*INFORMATION PROVIDED*.
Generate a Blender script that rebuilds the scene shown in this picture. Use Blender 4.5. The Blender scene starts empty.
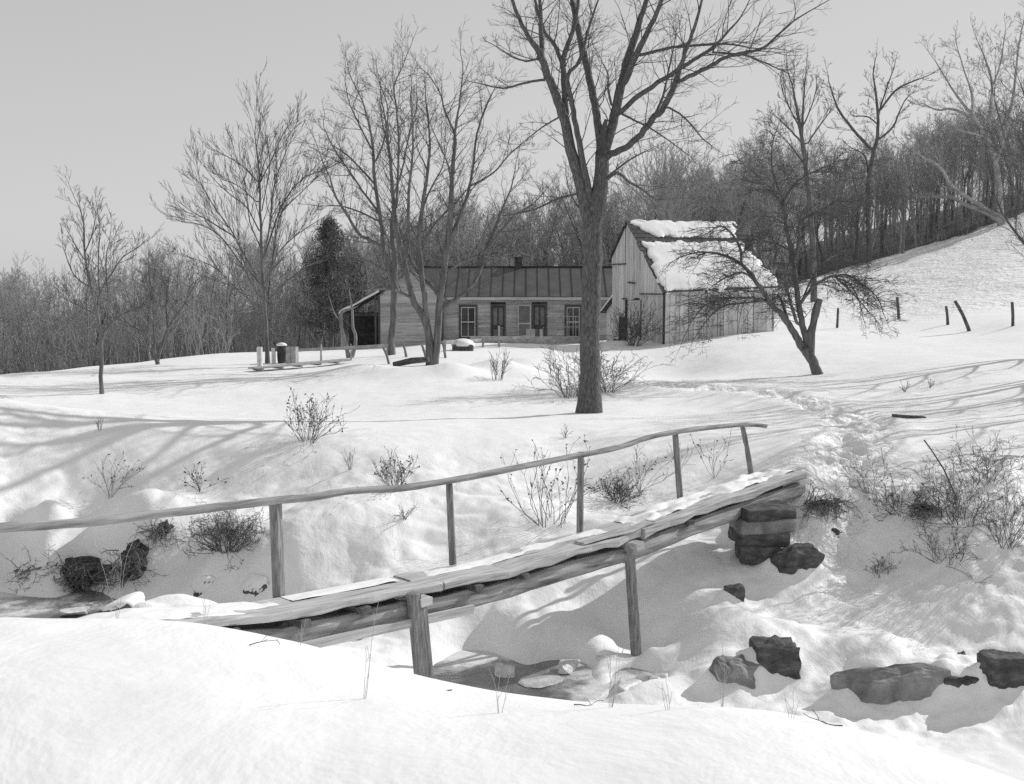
import bpy, bmesh, math, random
import numpy as np
from mathutils import Vector, Matrix
PI = math.pi
R = math.radians
scene = bpy.context.scene
COL = scene.collection
# ------------------------------------------------------------------ camera
F, CX, CY, HOR, CAMZ = 1150.0, 512.0, 392.0, 285.0, 3.1
PITCH = math.atan((CY - HOR) / F)
cp, sp = math.cos(PITCH), math.sin(PITCH)
def ray(px, py):
    a, b = (px - CX) / F, (CY - py) / F
    return (a, cp + b * sp, -sp + b * cp)
def P(px, py, d):
    r = ray(px, py); t = d / r[1]
    return Vector((r[0] * t, d, CAMZ + r[2] * t))
def PZ(px, py, z):
    r = ray(px, py); t = (z - CAMZ) / r[2]
    return Vector((r[0] * t, r[1] * t, z))
cam_d = bpy.data.cameras.new('camera'); cam = bpy.data.objects.new('camera', cam_d); COL.objects.link(cam)
cam.location = (0, 0, CAMZ); cam.rotation_euler = (PI / 2 - PITCH, 0, 0)
cam_d.sensor_width = 36.0; cam_d.lens = F / 1024 * 36.0; cam_d.clip_start = 0.1; cam_d.clip_end = 3000
scene.camera = cam

# ------------------------------------------------------------------ helpers
def tag(o, label=None, cat=None, group=None, kind=None):
    if label: o['label'] = label
    if cat: o['category'] = cat
    if group: o['group'] = group
    if kind: o['kind'] = kind
    return o
def thing(name, label, cat, loc=(0, 0, 0), rz=0, group=None):
    o = bpy.data.objects.new(name, None); COL.objects.link(o)
    o.location = loc; o.rotation_euler = (0, 0, rz); o.empty_display_size = .2
    return tag(o, label, cat, group)
def link(name, me, mat, parent=None, smooth=False):
    o = bpy.data.objects.new(name, me); COL.objects.link(o)
    if mat and not me.materials: me.materials.append(mat)
    if smooth: me.polygons.foreach_set('use_smooth', [True] * len(me.polygons))
    if parent: o.parent = parent
    return o
def raw_mesh(name, V, Q):
    me = bpy.data.meshes.new(name)
    V = np.asarray(V, dtype=np.float32); Q = np.asarray(Q, dtype=np.int32)
    k = Q.shape[1]
    me.vertices.add(len(V)); me.vertices.foreach_set('co', V.ravel())
    me.loops.add(Q.size); me.loops.foreach_set('vertex_index', Q.ravel())
    me.polygons.add(len(Q)); me.polygons.foreach_set('loop_start', np.arange(0, Q.size, k, dtype=np.int32))
    me.update(calc_edges=True)
    return me
def bm_mesh(name, bm):
    me = bpy.data.meshes.new(name); bm.to_mesh(me); bm.free(); return me
def box(bm, c, s, M=None, jit=0, rng=None):
    """box centred at c with full size s; optional matrix; optional corner jitter"""
    vs = []
    for x in (-.5, .5):
        for y in (-.5, .5):
            for z in (-.5, .5):
                v = Vector((c[0] + x * s[0], c[1] + y * s[1], c[2] + z * s[2]))
                if jit: v += Vector((rng.uniform(-jit, jit), rng.uniform(-jit, jit), rng.uniform(-jit, jit)))
                vs.append(bm.verts.new(M @ v if M else v))
    for f in ((0, 1, 3, 2), (4, 6, 7, 5), (0, 4, 5, 1), (2, 3, 7, 6), (0, 2, 6, 4), (1, 5, 7, 3)):
        bm.faces.new([vs[i] for i in f])
    return vs
def quad_prism(bm, poly, off):
    """extrude a planar polygon (list of Vectors) by vector off"""
    a = [bm.verts.new(p) for p in poly]; b = [bm.verts.new(p + off) for p in poly]
    n = len(poly)
    bm.faces.new(a); bm.faces.new(b[::-1])
    for i in range(n): bm.faces.new((a[i], b[i], b[(i + 1) % n], a[(i + 1) % n]))
def bar(bm, a, b, w, h, up=Vector((0, 0, 1)), jit=0, rng=None):
    a = Vector(a); b = Vector(b); d = (b - a); L = d.length; d.normalize()
    s = d.cross(up)
    if s.length < 1e-4: s = d.cross(Vector((0, 1, 0)))
    s.normalize(); u = s.cross(d)
    M = Matrix.Translation((a + b) / 2) @ Matrix((d, s, u)).transposed().to_4x4()
    box(bm, (0, 0, 0), (L, w, h), M, jit, rng)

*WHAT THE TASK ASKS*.
Reproduce the full listing above verbatim, with no pictures included.

*TASK SOLUTION*.
Generate a Blender script that rebuilds the scene shown in this picture. Use Blender 4.5. The Blender scene starts empty.
import bpy, bmesh, math, random
import numpy as np
from mathutils import Vector, Matrix
PI = math.pi
R = math.radians
scene = bpy.context.scene
COL = scene.collection
# ------------------------------------------------------------------ camera
F, CX, CY, HOR, CAMZ = 1150.0, 512.0, 392.0, 285.0, 3.1
PITCH = math.atan((CY - HOR) / F)
cp, sp = math.cos(PITCH), math.sin(PITCH)
def ray(px, py):
    a, b = (px - CX) / F, (CY - py) / F
    return (a, cp + b * sp, -sp + b * cp)
def P(px, py, d):
    r = ray(px, py); t = d / r[1]
    return Vector((r[0] * t, d, CAMZ + r[2] * t))
def PZ(px, py, z):
    r = ray(px, py); t = (z - CAMZ) / r[2]
    return Vector((r[0] * t, r[1] * t, z))
cam_d = bpy.data.cameras.new('camera'); cam = bpy.data.objects.new('camera', cam_d); COL.objects.link(cam)
cam.location = (0, 0, CAMZ); cam.rotation_euler = (PI / 2 - PITCH, 0, 0)
cam_d.sensor_width = 36.0; cam_d.lens = F / 1024 * 36.0; cam_d.clip_start = 0.1; cam_d.clip_end = 3000
scene.camera = cam

# ------------------------------------------------------------------ helpers
def tag(o, label=None, cat=None, group=None, kind=None):
    if label: o['label'] = label
    if cat: o['category'] = cat
    if group: o['group'] = group
    if kind: o['kind'] = kind
    return o
def thing(name, label, cat, loc=(0, 0, 0), rz=0, group=None):
    o = bpy.data.objects.new(name, None); COL.objects.link(o)
    o.location = loc; o.rotation_euler = (0, 0, rz); o.empty_display_size = .2
    return tag(o, label, cat, group)
def link(name, me, mat, parent=None, smooth=False):
    o = bpy.data.objects.new(name, me); COL.objects.link(o)
    if mat and not me.materials: me.materials.append(mat)
    if smooth: me.polygons.foreach_set('use_smooth', [True] * len(me.polygons))
    if parent: o.parent = parent
    return o
def raw_mesh(name, V, Q):
    me = bpy.data.meshes.new(name)
    V = np.asarray(V, dtype=np.float32); Q = np.asarray(Q, dtype=np.int32)
    k = Q.shape[1]
    me.vertices.add(len(V)); me.vertices.foreach_set('co', V.ravel())
    me.loops.add(Q.size); me.loops.foreach_set('vertex_index', Q.ravel())
    me.polygons.add(len(Q)); me.polygons.foreach_set('loop_start', np.arange(0, Q.size, k, dtype=np.int32))
    me.update(calc_edges=True)
    return me
def bm_mesh(name, bm):
    me = bpy.data.meshes.new(name); bm.to_mesh(me); bm.free(); return me
def box(bm, c, s, M=None, jit=0, rng=None):
    """box centred at c with full size s; optional matrix; optional corner jitter"""
    vs = []
    for x in (-.5, .5):
        for y in (-.5, .5):
            for z in (-.5, .5):
                v = Vector((c[0] + x * s[0], c[1] + y * s[1], c[2] + z * s[2]))
                if jit: v += Vector((rng.uniform(-jit, jit), rng.uniform(-jit, jit), rng.uniform(-jit, jit)))
                vs.append(bm.verts.new(M @ v if M else v))
    for f in ((0, 1, 3, 2), (4, 6, 7, 5), (0, 4, 5, 1), (2, 3, 7, 6), (0, 2, 6, 4), (1, 5, 7, 3)):
        bm.faces.new([vs[i] for i in f])
    return vs
def quad_prism(bm, poly, off):
    """extrude a planar polygon (list of Vectors) by vector off"""
    a = [bm.verts.new(p) for p in poly]; b = [bm.verts.new(p + off) for p in poly]
    n = len(poly)
    bm.faces.new(a); bm.faces.new(b[::-1])
    for i in range(n): bm.faces.new((a[i], b[i], b[(i + 1) % n], a[(i + 1) % n]))
def bar(bm, a, b, w, h, up=Vector((0, 0, 1)), jit=0, rng=None):
    a = Vector(a); b = Vector(b); d = (b - a); L = d.length; d.normalize()
    s = d.cross(up)
    if s.length < 1e-4: s = d.cross(Vector((0, 1, 0)))
    s.normalize(); u = s.cross(d)
    M = Matrix.Translation((a + b) / 2) @ Matrix((d, s, u)).transposed().to_4x4()
    box(bm, (0, 0, 0), (L, w, h), M, jit, rng)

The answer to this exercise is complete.